Edge copies: CXNetworkWriteActiveEdgeSegments(network, positions, componentsPerNode, dst, dstCapacityEdges) copies two position vectors per active edge (componentsPerNode floats each, typically vec4) directly into dst. CXNetworkWriteEdgeNodeAttributesInOrder mirrors this for arbitrary node attributes and follows the stored dense edge order.
Lifetime: Buffers you supply remain under your control; the functions are read-only over the network state and will not resize your allocations.

Dense attribute buffers

Advanced usage for render-ready dense buffers (packing, ordering, versioning / legacy dirty flags, valid ranges) lives in docs/visualization-buffers.md.
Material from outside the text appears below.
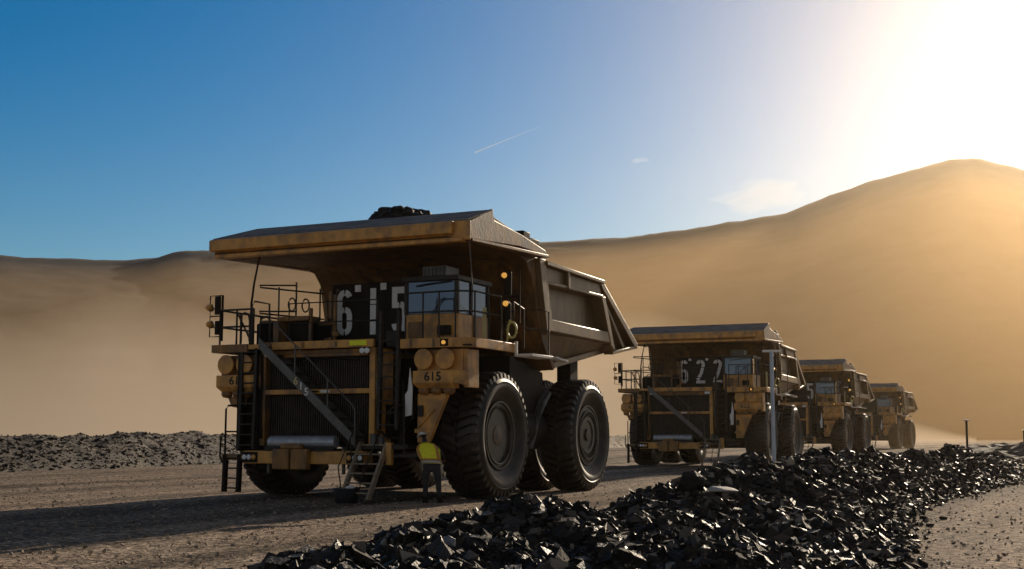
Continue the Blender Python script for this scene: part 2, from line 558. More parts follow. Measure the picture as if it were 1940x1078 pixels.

JavaScript API Documentation

The JavaScript bindings (src/js/HeliosNetwork.js and the package entry point) now include exhaustive JSDoc comments detailing every public class, method, parameter, and return value alongside error conditions. HTML documentation is generated with the better-docs template and the jsdoc-typeof-plugin for improved type inference.

npm run docs:js

The output is written to docs/api/index.html. Customize the layout or scope by editing docs/jsdoc.json.

Generating Docs

JSDoc (JavaScript)

Install dependencies (npm install) – this repo already includes jsdoc, better-docs, and supporting plugins.
Run npm run docs:js.
Open docs/api/index.html in your browser.

Doxygen (C)

Install Doxygen (e.g., brew install doxygen).
Run doxygen docs/doxygen.conf.
Open docs/c/html/index.html.

Both doc commands are documented in the respective config files. You can add npm scripts (npm run docs:js, npm run docs:c) to automate them if desired.

Contributing

See docs/CONTRIBUTING.md for the full development and release guide, including testing expectations, version bump workflow, and publishing steps for npm, vcpkg, and Conan. Bug reports and feature requests are welcome via GitHub issues!

Packaging

Native packaging overlays for vcpkg and Conan live under packaging/, backed by the root CMakeLists.txt. See docs/packaging.md for build commands, overlay usage, and guidance on upstreaming new ports/recipes.